DATASET CONTENT:

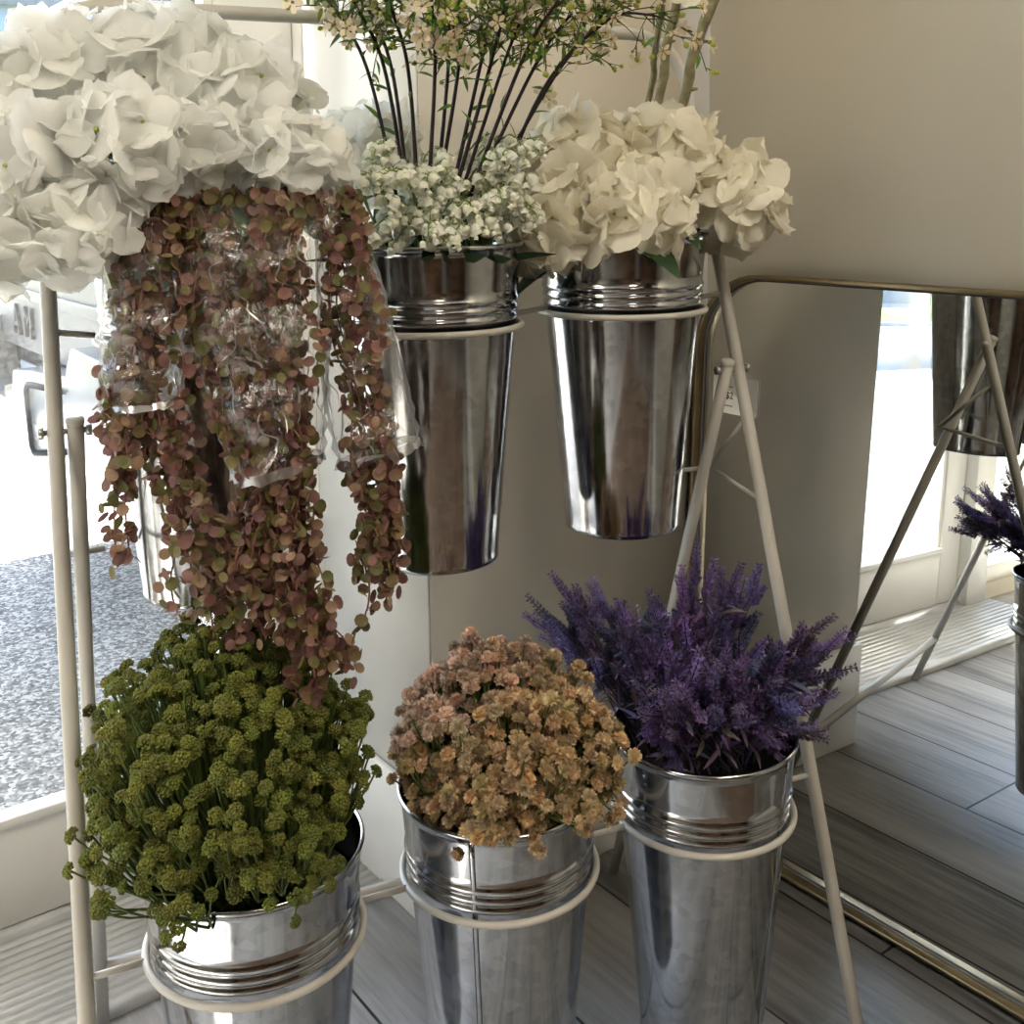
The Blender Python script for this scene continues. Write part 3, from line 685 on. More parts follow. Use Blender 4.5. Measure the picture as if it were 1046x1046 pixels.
for px, py, dp, r, lab, mt in [
    (62, 92, 1.17, .082, 'white hydrangea head at the top left, against the rounded corner of the stand', 0),
    (165, 75, 1.20, .080, 'white hydrangea head at the very top of the left bunch under the top rail', 0),
    (243, 112, 1.16, .070, 'white hydrangea head right of the topmost one in the left bunch', 0),
    (300, 165, 1.11, .046, 'small white hydrangea head ending the left bunch, touching the lily of the valley', 0),
    (130, 152, 1.05, .058, 'white hydrangea head in the middle front of the left bunch above the vine sleeves', 0),
    (205, 152, 1.09, .042, 'small white hydrangea head over the gap between the vine sleeves', 0),
    (22, 175, 1.05, .075, 'white hydrangea head at the left edge of the picture', 0),
    (78, 232, 1.02, .050, 'lowest white hydrangea head, hanging beside the left front leg', 0),
    (0, 240, 1.00, .050, 'white hydrangea head lowest at the left edge of the picture', 0),
    (-62, 110, 1.12, .080, 'white hydrangea head mostly outside the left edge of the picture', 0),
    (375, 160, 1.42, .062, 'bluish white hydrangea head behind the lily of the valley', 0)]:
    c = spot(px, py, dp); root = UL + np.array([rnd(-.03, .03), rnd(-.03, .03), -.10]) if px < 350 else UM + np.array([-.01, .05, -.1])
    hydrangea(c, r, root, lab, GL if px < 350 else 'white hydrangea in the upper middle bucket', M['petal_w'], nfl=int(18+r*260), size=.034 if r < .06 else .042, leaves=0 if px < 90 else 2)
GR = 'cream hydrangeas in the upper right bucket'
for px, py, dp, r, lab in [
    (592, 172, 1.38, .072, 'cream hydrangea head at the upper left of the right bunch'),
    (672, 165, 1.42, .078, 'cream hydrangea head at the top of the right bunch below the grey stems'),
    (742, 205, 1.42, .062, 'cream hydrangea head at the right end of the right bunch beside the beige wall'),
    (566, 236, 1.35, .052, 'cream hydrangea head lowest at the left of the right bunch, over the bucket rim'),
    (650, 212, 1.33, .058, 'cream hydrangea head in the middle front of the right bunch over the rim')]:
    c = spot(px, py, dp); root = UR + np.array([rnd(-.03, .03), rnd(-.03, .03), -.10])
    hydrangea(c, r, root, lab, GR, M['petal_c'], nfl=int(20+r*300), size=.041, leaves=1, squash=.9)

# ---------------------------------------------------------------- lily of the valley
def bell_tpl():
    V, F = lathe([(.0003, .0), (.0030, -.0010), (.0044, -.0036), (.0046, -.0060), (.0040, -.0075), (.0056, -.0092)], 7)
    return V, F
BELL = bell_tpl()
def lily(base, tips, label):
    base = np.asarray(base); t = empty('lily_of_the_valley_bunch', tuple(base)); tag(t, label, 'lily of the valley', 'lily of the valley bunches in the upper middle bucket')
    qs, qb, ql = MB(), MB(), MB()
    for tip in tips:
        tip = np.asarray(tip); out = nrm((tip-base)*np.array([1, 1, 0])); mid = base*.45+tip*.55+np.array([0, 0, rnd(.015, .05)])
        P = smooth_path([base+rng.normal(0, .008, 3)*[1, 1, 0], mid, tip+np.array([0, 0, .006]), tip+out*.018-np.array([0, 0, .012])], 16)
        qs.add(*tube(P, np.linspace(.0016, .0007, len(P)), 4, False), (1, 1, 1))
        for i in range(6, len(P)):
            for s in range(2 if i % 2 and i < 15 else 1):
                d = nrm(np.array([rng.normal(), rng.normal(), -.25])); a = P[i]; e = a + d*rnd(.006, .013) + np.array([0, 0, .002])
                qs.add(*tube(np.array([a, (a+e)/2+[0, 0, .003], e]), .0005, 3, False))
                sc = rnd(.85, 1.4)*(1 if i < 14 else .6); g = rnd(.88, 1.0)
                m = frame(nrm(np.array([rng.normal()*.5, rng.normal()*.5, 1])), rnd(0, 6)); qb.add(place(BELL[0], m, e, sc), BELL[1], (g, g, g*rnd(.9, 1)))
    for k in range(3):
        V, F = leaf_tpl(rnd(.07, .11), .024, .5, .25, 6); d = nrm(np.array([rng.normal(), rng.normal(), 1.0])); ql.add(place(V, frame_x(d, rnd(-1, 1)), base), F)
    qs.build('stems', M['palestem'], t); qb.build('bells', M['bell'], t); ql.build('leaves', M['dkgreen'], t)
def around(px, py, dp, n, sx, sy, sd):
    return [spot(px+rnd(-sx, sx), py+rnd(-sy, sy), dp+rnd(-sd, sd)) for _ in range(n)]
for off, (px, py, dp), n, sx, sy, lab in [
    ((-.065, -.01), (365, 182, 1.22), 11, 34, 46, 'lily of the valley bunch furthest left, against the white hydrangeas'),
    ((-.03, -.06), (412, 212, 1.20), 10, 34, 34, 'lily of the valley bunch at the left front, over the bucket rim'),
    ((-.02, .03), (425, 172, 1.30), 8, 34, 20, 'lily of the valley bunch at the back left around the dark stems'),
    ((.03, -.06), (478, 206, 1.22), 10, 34, 34, 'lily of the valley bunch at the front centre beside a broad dark leaf'),
    ((.06, -.01), (518, 192, 1.27), 11, 30, 46, 'lily of the valley bunch furthest right, touching the cream hydrangeas'),
    ((.03, .05), (505, 158, 1.34), 7, 30, 20, 'lily of the valley bunch at the back right below the branches')]:
    lily(UM + np.array([off[0], off[1], -.035]), around(px, py, dp, n, sx, sy, .04), lab)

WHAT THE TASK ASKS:
Repeat the material above in full and unchanged, minus its images.

WORKED ANSWER:
The Blender Python script for this scene continues. Write part 3, from line 685 on. More parts follow. Use Blender 4.5. Measure the picture as if it were 1046x1046 pixels.
for px, py, dp, r, lab, mt in [
    (62, 92, 1.17, .082, 'white hydrangea head at the top left, against the rounded corner of the stand', 0),
    (165, 75, 1.20, .080, 'white hydrangea head at the very top of the left bunch under the top rail', 0),
    (243, 112, 1.16, .070, 'white hydrangea head right of the topmost one in the left bunch', 0),
    (300, 165, 1.11, .046, 'small white hydrangea head ending the left bunch, touching the lily of the valley', 0),
    (130, 152, 1.05, .058, 'white hydrangea head in the middle front of the left bunch above the vine sleeves', 0),
    (205, 152, 1.09, .042, 'small white hydrangea head over the gap between the vine sleeves', 0),
    (22, 175, 1.05, .075, 'white hydrangea head at the left edge of the picture', 0),
    (78, 232, 1.02, .050, 'lowest white hydrangea head, hanging beside the left front leg', 0),
    (0, 240, 1.00, .050, 'white hydrangea head lowest at the left edge of the picture', 0),
    (-62, 110, 1.12, .080, 'white hydrangea head mostly outside the left edge of the picture', 0),
    (375, 160, 1.42, .062, 'bluish white hydrangea head behind the lily of the valley', 0)]:
    c = spot(px, py, dp); root = UL + np.array([rnd(-.03, .03), rnd(-.03, .03), -.10]) if px < 350 else UM + np.array([-.01, .05, -.1])
    hydrangea(c, r, root, lab, GL if px < 350 else 'white hydrangea in the upper middle bucket', M['petal_w'], nfl=int(18+r*260), size=.034 if r < .06 else .042, leaves=0 if px < 90 else 2)
GR = 'cream hydrangeas in the upper right bucket'
for px, py, dp, r, lab in [
    (592, 172, 1.38, .072, 'cream hydrangea head at the upper left of the right bunch'),
    (672, 165, 1.42, .078, 'cream hydrangea head at the top of the right bunch below the grey stems'),
    (742, 205, 1.42, .062, 'cream hydrangea head at the right end of the right bunch beside the beige wall'),
    (566, 236, 1.35, .052, 'cream hydrangea head lowest at the left of the right bunch, over the bucket rim'),
    (650, 212, 1.33, .058, 'cream hydrangea head in the middle front of the right bunch over the rim')]:
    c = spot(px, py, dp); root = UR + np.array([rnd(-.03, .03), rnd(-.03, .03), -.10])
    hydrangea(c, r, root, lab, GR, M['petal_c'], nfl=int(20+r*300), size=.041, leaves=1, squash=.9)

# ---------------------------------------------------------------- lily of the valley
def bell_tpl():
    V, F = lathe([(.0003, .0), (.0030, -.0010), (.0044, -.0036), (.0046, -.0060), (.0040, -.0075), (.0056, -.0092)], 7)
    return V, F
BELL = bell_tpl()
def lily(base, tips, label):
    base = np.asarray(base); t = empty('lily_of_the_valley_bunch', tuple(base)); tag(t, label, 'lily of the valley', 'lily of the valley bunches in the upper middle bucket')
    qs, qb, ql = MB(), MB(), MB()
    for tip in tips:
        tip = np.asarray(tip); out = nrm((tip-base)*np.array([1, 1, 0])); mid = base*.45+tip*.55+np.array([0, 0, rnd(.015, .05)])
        P = smooth_path([base+rng.normal(0, .008, 3)*[1, 1, 0], mid, tip+np.array([0, 0, .006]), tip+out*.018-np.array([0, 0, .012])], 16)
        qs.add(*tube(P, np.linspace(.0016, .0007, len(P)), 4, False), (1, 1, 1))
        for i in range(6, len(P)):
            for s in range(2 if i % 2 and i < 15 else 1):
                d = nrm(np.array([rng.normal(), rng.normal(), -.25])); a = P[i]; e = a + d*rnd(.006, .013) + np.array([0, 0, .002])
                qs.add(*tube(np.array([a, (a+e)/2+[0, 0, .003], e]), .0005, 3, False))
                sc = rnd(.85, 1.4)*(1 if i < 14 else .6); g = rnd(.88, 1.0)
                m = frame(nrm(np.array([rng.normal()*.5, rng.normal()*.5, 1])), rnd(0, 6)); qb.add(place(BELL[0], m, e, sc), BELL[1], (g, g, g*rnd(.9, 1)))
    for k in range(3):
        V, F = leaf_tpl(rnd(.07, .11), .024, .5, .25, 6); d = nrm(np.array([rng.normal(), rng.normal(), 1.0])); ql.add(place(V, frame_x(d, rnd(-1, 1)), base), F)
    qs.build('stems', M['palestem'], t); qb.build('bells', M['bell'], t); ql.build('leaves', M['dkgreen'], t)
def around(px, py, dp, n, sx, sy, sd):
    return [spot(px+rnd(-sx, sx), py+rnd(-sy, sy), dp+rnd(-sd, sd)) for _ in range(n)]
for off, (px, py, dp), n, sx, sy, lab in [
    ((-.065, -.01), (365, 182, 1.22), 11, 34, 46, 'lily of the valley bunch furthest left, against the white hydrangeas'),
    ((-.03, -.06), (412, 212, 1.20), 10, 34, 34, 'lily of the valley bunch at the left front, over the bucket rim'),
    ((-.02, .03), (425, 172, 1.30), 8, 34, 20, 'lily of the valley bunch at the back left around the dark stems'),
    ((.03, -.06), (478, 206, 1.22), 10, 34, 34, 'lily of the valley bunch at the front centre beside a broad dark leaf'),
    ((.06, -.01), (518, 192, 1.27), 11, 30, 46, 'lily of the valley bunch furthest right, touching the cream hydrangeas'),
    ((.03, .05), (505, 158, 1.34), 7, 30, 20, 'lily of the valley bunch at the back right below the branches')]:
    lily(UM + np.array([off[0], off[1], -.035]), around(px, py, dp, n, sx, sy, .04), lab)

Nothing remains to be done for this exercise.